O Aceno de Hitler (crônica)




O Aceno de Hitler


É um sincretismo estético/político que busca colher uma emoção latente, de uma identidade dilacerada tentando ressignificá-la, reagrupando-a e sublimando atrocidades que são reconstruídas como apenas erros do passado, de que a culpa seja esquecida. Não é o que se alega ou a volta deste na mesma forma, pois é impossível, mas apenas uma estratégia que retoma um impulso de organização, resgatado de uma ideologia em escombros em que a única coisa que lhe restou foram seus emblemas puídos e suas relíquias enferrujadas. A saudação é apenas uma isca semiótica, usada porque não há nenhum outro gesto que tenha o poder de convocar a mesma potência, é um símbolo arquetípico de uma lenda étnica. Mesmo que num risco imprevisível, a ansiedade é por aproveitar o desequilíbrio sócio/cultural que o chamado progressismo financiou, porque calculou apenas as particularidades, reorientando uma força coletiva que reage a uma transformação inevitável, mas que também calcula mal apenas em generalizações. São movimentos da mesma dominação, um manipula a tragédia humana pela mecanização de seu destino, o outro, a dissimula na organicidade de seu esquecimento, mas ambos a inventam juntos. Não há um confronto entre essências estranhas, mas um embate no interior de sua existência homocêntrica.
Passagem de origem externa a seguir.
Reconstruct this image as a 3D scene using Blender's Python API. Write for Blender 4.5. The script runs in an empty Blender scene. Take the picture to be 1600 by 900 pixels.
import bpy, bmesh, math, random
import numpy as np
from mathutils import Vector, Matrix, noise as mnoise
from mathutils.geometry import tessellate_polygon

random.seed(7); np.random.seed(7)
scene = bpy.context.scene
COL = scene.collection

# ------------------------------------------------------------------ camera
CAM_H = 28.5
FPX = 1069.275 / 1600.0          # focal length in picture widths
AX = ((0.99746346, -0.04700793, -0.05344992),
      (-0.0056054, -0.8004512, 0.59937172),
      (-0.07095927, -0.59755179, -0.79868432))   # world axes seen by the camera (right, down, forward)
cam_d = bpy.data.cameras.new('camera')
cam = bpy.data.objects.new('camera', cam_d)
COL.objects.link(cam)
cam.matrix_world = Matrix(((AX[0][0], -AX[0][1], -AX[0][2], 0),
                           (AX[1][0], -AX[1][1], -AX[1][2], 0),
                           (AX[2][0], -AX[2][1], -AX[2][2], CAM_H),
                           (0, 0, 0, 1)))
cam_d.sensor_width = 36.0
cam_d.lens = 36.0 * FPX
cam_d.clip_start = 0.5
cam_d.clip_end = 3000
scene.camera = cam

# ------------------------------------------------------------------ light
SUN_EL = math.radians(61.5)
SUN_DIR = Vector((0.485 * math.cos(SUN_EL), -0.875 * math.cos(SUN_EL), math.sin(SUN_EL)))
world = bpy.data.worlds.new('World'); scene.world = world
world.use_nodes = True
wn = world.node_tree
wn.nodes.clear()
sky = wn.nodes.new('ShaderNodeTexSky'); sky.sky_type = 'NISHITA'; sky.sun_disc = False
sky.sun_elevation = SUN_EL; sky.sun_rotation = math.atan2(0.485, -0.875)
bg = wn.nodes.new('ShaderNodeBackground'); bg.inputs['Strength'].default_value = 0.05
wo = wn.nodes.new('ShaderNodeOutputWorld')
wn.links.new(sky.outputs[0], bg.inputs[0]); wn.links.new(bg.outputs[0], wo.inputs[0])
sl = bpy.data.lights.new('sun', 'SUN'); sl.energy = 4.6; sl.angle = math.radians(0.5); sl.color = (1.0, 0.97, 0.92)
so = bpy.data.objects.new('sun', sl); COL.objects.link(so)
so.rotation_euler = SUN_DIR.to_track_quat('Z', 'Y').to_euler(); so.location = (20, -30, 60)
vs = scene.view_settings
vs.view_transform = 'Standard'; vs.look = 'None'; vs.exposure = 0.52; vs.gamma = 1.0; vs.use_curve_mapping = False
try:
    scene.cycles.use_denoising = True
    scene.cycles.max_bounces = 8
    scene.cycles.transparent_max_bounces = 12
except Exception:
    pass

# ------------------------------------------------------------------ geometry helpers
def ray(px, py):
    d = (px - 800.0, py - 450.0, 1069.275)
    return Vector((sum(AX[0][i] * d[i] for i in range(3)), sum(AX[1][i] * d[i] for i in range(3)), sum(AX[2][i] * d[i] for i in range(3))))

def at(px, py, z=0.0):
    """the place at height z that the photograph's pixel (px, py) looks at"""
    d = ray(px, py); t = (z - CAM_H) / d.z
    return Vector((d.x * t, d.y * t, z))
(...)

O que resta ao caçador de nuances, das especificidades e o aventureiro da polissemia é entender onde está a gênese do autoritarismo, de sua brutalidade e, já que é este o que causa tanta apreensão, não apenas ranqueá-lo em suas aberrações, numa infindável troca de acusações em que a única honestidade possível é a acusação da desonestidade de um outro desonesto. E este vem antes de qualquer manifestação ideológica, pois, está aninhado numa qualidade humana instintiva, que é a base de todo pensamento afirmativo, que se autodenomina aquele que defende uma verdade pura, irrefutável e que, mais dia menos dia, passa a impô-la. Na afirmação dos racionalismos impiedosos e identitários, em detrimento da intuição anímica, este movimento já está instalado mesmo antes daquele renascimento do progressismo medíocre ou deste conservadorismo melancólico. Um propõe o resgate para avançar e o outro o avanço para resgatar. O perigo, talvez, se é o que realmente interessa, intrigantemente, pois, como se fosse possível algum perigo maior daquele que já se vive atualmente, não seja tanto a volta dum horror conhecido, já condenado, mas, não saber o que de absurdo, ainda inocente, possa nascer disso tudo.